С.Л. Франк, осмысливая философию Тютчева, рассмотрел это стихотворение в контексте с «Весной», «Тени сизые смесились...», «О чем ты воешь, ветр ночной...» (см. коммент. к стих. С. 466, 436, 396); философ задался вопросом: «Почему ночь, срывающая покров, который отделяет нас от всеединства мира, «страшна» нам, почему ночью человек стоит, «как сирота бездомный» «пред этой бездной темной», тогда как дневной покров, отделяющий человека от «таинственного мира духов», есть «земнородных оживленье, души болящей исцеленье» («День и ночь»)?

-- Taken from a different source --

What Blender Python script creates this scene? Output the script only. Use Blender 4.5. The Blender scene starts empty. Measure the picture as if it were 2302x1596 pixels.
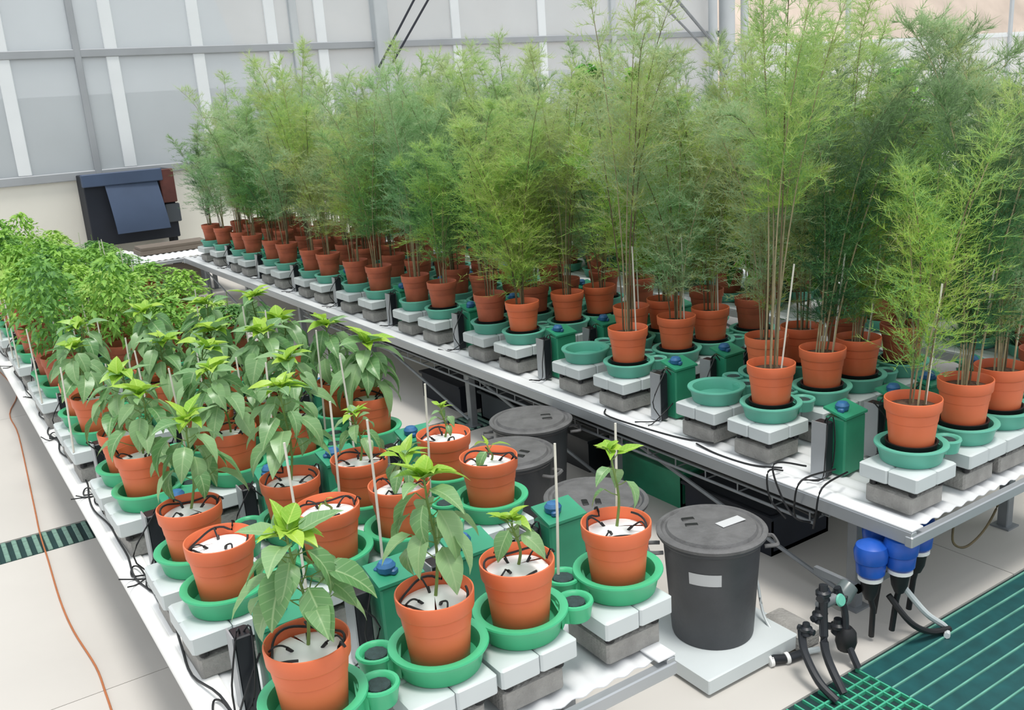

Каким образом эти чувства ужаса и тоски может навевать тот «животворный океан» всемирно-божеской жизни, который только что описывался как спасение от призрачной отрешенности «частной жизни»?» Ответ, по мнению философа, заключается в том, что в самом всеединстве, с которым сливается личное сознание, «таятся две коренным образом различные стихии — светлая и темная» (Франк. С. 18). Продолжая эту мысль, Франк устанавливает ее генезис: «Космическое чувство Тютчева влечет его к метафизическому миропониманию, подобному воззрениям Якова Беме и Шеллинга, усматривавшим хаос, темное, бесформенное, роковое начало в пределах самого Божества; вселенское бытие внутренне двойственно, ибо двойственность принадлежит к самому всеединству, взаимосвязана в нем так, как день и ночь, восток и запад в своей разделенности и враждебности связаны между собою в природе» (там же. С. 20).